> Do this
Locate each line holding the string "between" and copy it.

> Supplied material
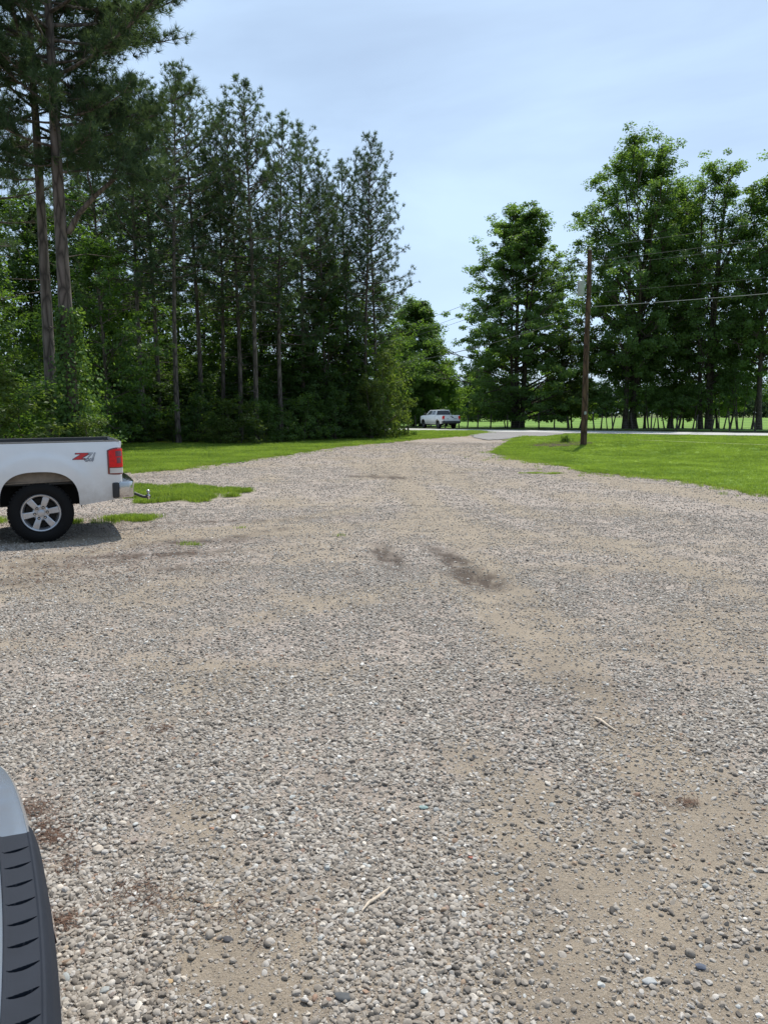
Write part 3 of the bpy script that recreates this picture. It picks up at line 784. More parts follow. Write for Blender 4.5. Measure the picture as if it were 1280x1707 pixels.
# --- broadleaf trees under and among the pines
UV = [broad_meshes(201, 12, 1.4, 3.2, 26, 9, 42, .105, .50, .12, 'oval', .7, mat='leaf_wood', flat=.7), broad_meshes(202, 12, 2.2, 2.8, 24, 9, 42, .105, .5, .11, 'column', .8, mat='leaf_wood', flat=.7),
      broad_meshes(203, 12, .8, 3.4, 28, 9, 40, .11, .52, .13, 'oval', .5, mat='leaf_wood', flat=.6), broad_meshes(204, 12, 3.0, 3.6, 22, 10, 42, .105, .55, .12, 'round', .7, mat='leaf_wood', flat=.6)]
und = [(30, 330, 50, 0), (-30, 420, 42, 2), (75, 360, 52, 1), (130, 330, 52, 0), (165, 400, 38, 2), (225, 330, 56, 3), (215, 500, 46, 1), (275, 560, 50, 2), (330, 590, 48, 0),
       (350, 470, 56, 3), (390, 430, 52, 1), (400, 560, 49, 2), (440, 470, 50, 0), (480, 430, 53, 1), (470, 600, 48, 2), (520, 415, 52, 0), (545, 480, 50, 2), (515, 590, 49, 3),
       (565, 440, 55, 1), (590, 520, 53, 0), (600, 600, 51.5, 2), (630, 480, 56, 3), (60, 520, 42, 2), (180, 540, 44, 0), (240, 600, 45, 3), (120, 600, 42, 2), (300, 640, 47, 2)]
for i, (px, top, Y, v) in enumerate(und):
    X, zt = at(px, top, Y)
    s = zt / 12.0
    lab = 'broadleaf tree in dark green leaf among the pine trunks of the wood'
    plant('broadleaf_tree', UV[v], X * 1.0, Y, lab, 'tree', 'broadleaf trees among the pines', s=max(.62, s), sz=s, rz=i * 1.3, z=0)
rs = rng_(78)
for i in range(14):
    px = -40 + i * 46 + rs.uniform(-10, 10); Y = rs.uniform(60, 80); top = rs.uniform(430, 600)
    X, zt = at(px, top, Y)
    plant('broadleaf_tree', UV[rs.randint(0, 4)], X, Y, 'broadleaf tree far inside the wood showing only as dark leaf', 'tree', 'broadleaf trees deep in the wood', s=max(.7, zt / 12), sz=zt / 12, rz=i * 2.1, z=0)
# young trees and bushes of the wood edge
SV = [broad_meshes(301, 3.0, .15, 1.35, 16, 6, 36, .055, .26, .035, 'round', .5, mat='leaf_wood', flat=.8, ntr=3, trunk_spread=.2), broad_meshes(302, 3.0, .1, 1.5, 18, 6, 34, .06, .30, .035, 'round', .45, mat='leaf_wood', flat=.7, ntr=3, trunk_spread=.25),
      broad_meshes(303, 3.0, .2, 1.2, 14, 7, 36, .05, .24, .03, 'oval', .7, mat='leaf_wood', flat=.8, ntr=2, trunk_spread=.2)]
SVP = [broad_meshes(304, 3.0, .15, 1.35, 16, 6, 36, .055, .26, .035, 'round', .5, flat=.8, ntr=3, mat='leaf_pale', trunk_spread=.2), broad_meshes(305, 3.0, .2, 1.2, 16, 6, 34, .06, .28, .03, 'oval', .7, flat=.8, ntr=2, mat='leaf_pale', trunk_spread=.2)]
bush = [(180, 655, 41, 0), (215, 680, 42, 1), (250, 668, 43, 2), (290, 690, 42.5, 0), (325, 662, 43, 1), (352, 690, 41.8, 2), (440, 668, 43, 1), (470, 685, 43.5, 0), (500, 660, 45, 1),
        (535, 672, 46.5, 2), (560, 650, 47.5, 0), (590, 672, 49, 1), (625, 640, 50, 2), (100, 640, 32, 1), (140, 660, 34, 0), (60, 650, 29, 0), (85, 610, 36, 2), (200, 620, 44, 1), (420, 640, 46, 0), (270, 630, 46, 1), (230, 640, 45, 1), (310, 620, 47, 0), (380, 620, 48, 1), (450, 625, 47, 2), (345, 640, 45, 0), (560, 615, 50, 1), (520, 620, 49, 0)]
for i, (px, top, Y, v) in enumerate(bush):
    X, zt = at(px, top, Y)
    plant('bush', SV[v], X, Y, 'dark green bush in the shade along the foot of the wood', 'bush', 'bushes along the foot of the wood', s=max(.8, zt / 3.0), sz=zt / 3.0, rz=i * 1.9, z=0, tn='stem', cn='foliage')
rs = rng_(81)
for i in range(20):
    px = -20 + i * 34 + rs.uniform(-8, 8); Y = rs.uniform(56, 66); top = rs.uniform(600, 655)
    X, zt = at(px, top, Y)
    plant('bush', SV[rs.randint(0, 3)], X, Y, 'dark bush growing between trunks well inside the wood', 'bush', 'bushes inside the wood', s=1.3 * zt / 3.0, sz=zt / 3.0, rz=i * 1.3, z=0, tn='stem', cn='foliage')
def one_bush(px, top, Y, mesh, label, w=None, cat='bush', name='bush', rz=0.0):
    X, zt = at(px, top, Y); s = w / 2.7 if w else zt / 3.0
    return plant(name, mesh, X, Y, label, cat, None, s=s, sz=zt / 3.0, rz=rz, z=0, tn='stem', cn='foliage')
one_bush(395, 668, 41.2, SVP[0], 'pale grey green bush at the foot of the wood left of the middle', 3.4)
one_bush(372, 700, 40.8, SVP[1], 'small pale leafed shrub on the grass edge before the pale grey green bush', 1.8)
one_bush(-8, 612, 21.5, SVP[1], 'yellow green sunlit bush cut by the left edge above the pickup bed', 3.4, rz=1)
one_bush(152, 700, 22.8, SVP[0], 'low bright leafed bush just above the pickup bed at the foot of the vine', 1.6, rz=2)
one_bush(645, 585, 49.5, SVP[1], 'yellow green young tree at the right end of the wood', 3.6, 'tree', 'young_tree', rz=.5)
one_bush(622, 640, 48.6, SVP[0], 'sunlit bush leaning out of the right end of the wood', 3.0, rz=1.5)
one_bush(660, 655, 52.5, SVP[0], 'bright small bush beside the grey marker post', 2.2, rz=.3)
one_bush(60, 640, 24.5, SV[1], 'dark bush hiding the foot of the second big pine behind the pickup bed', 3.6, rz=2.7)
one_bush(30, 620, 26.5, SV[0], 'tall dark shrub behind the yellow green bush at the left edge', 4.0, rz=.7)
one_bush(105, 655, 26.5, SV[2], 'dark shrub between the two big pine trunks', 3.0, rz=.2)
# vine on the biggest pine
def make_vine():
    r = rng_(401); k = 5200
    z = .2 + 4.6 * r.uniform(0, 1, k) ** 1.25
    a = r.uniform(0, 2 * PI, k)
    rad = .30 + (.75 * np.exp(-((z - 2.3) / 1.1) ** 2) + .15) * np.abs(r.normal(size=k)) * .55 * (np.cos(a + .3) * .5 + .65)
    C = np.stack([rad * np.cos(a), rad * np.sin(a), z + r.normal(size=k) * .05], 1)
    N = unit(np.stack([np.cos(a), np.sin(a), np.full(k, .5)], 1) + r.normal(size=(k, 3)) * .5)
    V, F = leaves_np(C, N, .055, r, .8)
    t = empty('climbing_vine', ((128 - 640) / FPX * 23.6, 23.5, 0)); tag(t, 'light green vine climbing and bulging from the trunk of the biggest pine', 'vine')
    link('foliage', np_mesh('vine_foliage', V, [F], M['ivy'], False, None, {'v': r.uniform(0, 1, k)}), t)
    mb = MB()
    for q in range(4):
        mb.tube([(math.cos(q * 1.6 + zz * .7) * (.31 - .01 * zz), math.sin(q * 1.6 + zz * .7) * (.31 - .01 * zz), zz) for zz in np.linspace(0, 4.8, 12)], [.02 - .0012 * j for j in range(12)], 5)
    mb.build('stem', M['bark'], t)
make_vine()

# --- trees beyond the road
def far_tree(px, top, Y, W_, seed, label, base_px, nb, nc, per, leaf, clr, tr, shape, elev, ntr=1, mat='leaf', name='broadleaf_tree', flat=.6, spread=.17, tsp=.8, dx=0):
    X, zt = at(px, top, Y); zb = max(.8, at(px, base_px, Y)[1])
    m_ = broad_meshes(seed, zt, zb, W_ / 2, nb, nc, per, leaf, clr, tr, shape, elev, ntr, mat, flat, spread=spread, trunk_spread=tsp)
    return plant(name, m_, X, Y, label, 'tree', None, z=0)
far_tree(870, 346, 86, 17.5, 501, 'broad cone shaped dark tree with several trunks beyond the road left of the utility pole', 690, 96, 13, 102, 0.128, .70, .33, 'cone', .62, 5, flat=.55, tsp=1.0)
far_tree(1066, 226, 80, 12.6, 502, 'tallest broadleaf tree of the row beyond the road with a high rounded top', 620, 84, 12, 89, 0.128, .72, .36, 'column', .95, 4, flat=.65, tsp=.9)
far_tree(1135, 315, 84, 9.5, 503, 'leafy tree filling the space right of the tallest tree beyond the road', 600, 52, 11, 83, 0.120, .7, .26, 'oval', .9, 1, flat=.65)
far_tree(1200, 266, 79, 9.4, 504, 'airy pale topped tree second from the right edge beyond the road', 640, 54, 10, 71, 0.120, .68, .30, 'column', 1.0, 3, flat=.65, tsp=.7)
far_tree(1290, 298, 76, 9.6, 505, 'broadleaf tree cut by the right edge of the photo beyond the road', 600, 54, 11, 83, 0.128, .7, .28, 'column', .9, 1, flat=.65)
far_tree(1075, 560, 82, 7.0, 506, 'low bushy tree under the tallest tree beyond the road', 680, 24, 9, 77, 0.120, .6, .14, 'oval', .7, 2)
far_tree(960, 555, 83, 6.4, 507, 'low yellow green tree right behind the utility pole', 690, 24, 9, 77, 0.120, .6, .12, 'oval', .7, 3, mat='leaf_pale')
far_tree(1215, 540, 81, 7.0, 508, 'low spreading tree under the airy pale topped tree', 680, 24, 9, 77, 0.120, .6, .14, 'oval', .7, 2)
far_tree(1140, 590, 83, 5.6, 509, 'low yellow green tree between the two big trees on the right', 695, 20, 9, 71, 0.112, .55, .10, 'oval', .7, 3, mat='leaf_pale')
far_tree(1262, 560, 78, 4.2, 518, 'thin low tree near the right edge with a leaning trunk', 660, 18, 7, 62, 0.104, .5, .10, 'oval', .7, 1)
far_tree(694, 505, 96, 9.6, 510, 'dense rounded green tree behind the white pickup on the road', 700, 70, 13, 102, 0.136, .75, .26, 'oval', .75, 2)
far_tree(745, 610, 98, 4.8, 511, 'small bright green tree leaning out right of the dense rounded tree', 700, 24, 9, 77, 0.120, .6, .13, 'oval', .6, 1)
far_tree(655, 560, 90, 6.0, 519, 'green tree half hidden behind the right end of the wood', 700, 28, 9, 77, 0.128, .65, .14, 'oval', .7, 1)
far_tree(795, 618, 150, 10, 512, 'distant round tree at the field edge left of the cone shaped tree', 700, 30, 10, 77, 0.176, .9, .2, 'round', .6, 1, mat='leaf_far')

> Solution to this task
    plant('bush', SV[rs.randint(0, 3)], X, Y, 'dark bush growing between trunks well inside the wood', 'bush', 'bushes inside the wood', s=1.3 * zt / 3.0, sz=zt / 3.0, rz=i * 1.3, z=0, tn='stem', cn='foliage')
one_bush(105, 655, 26.5, SV[2], 'dark shrub between the two big pine trunks', 3.0, rz=.2)
far_tree(1140, 590, 83, 5.6, 509, 'low yellow green tree between the two big trees on the right', 695, 20, 9, 71, 0.112, .55, .10, 'oval', .7, 3, mat='leaf_pale')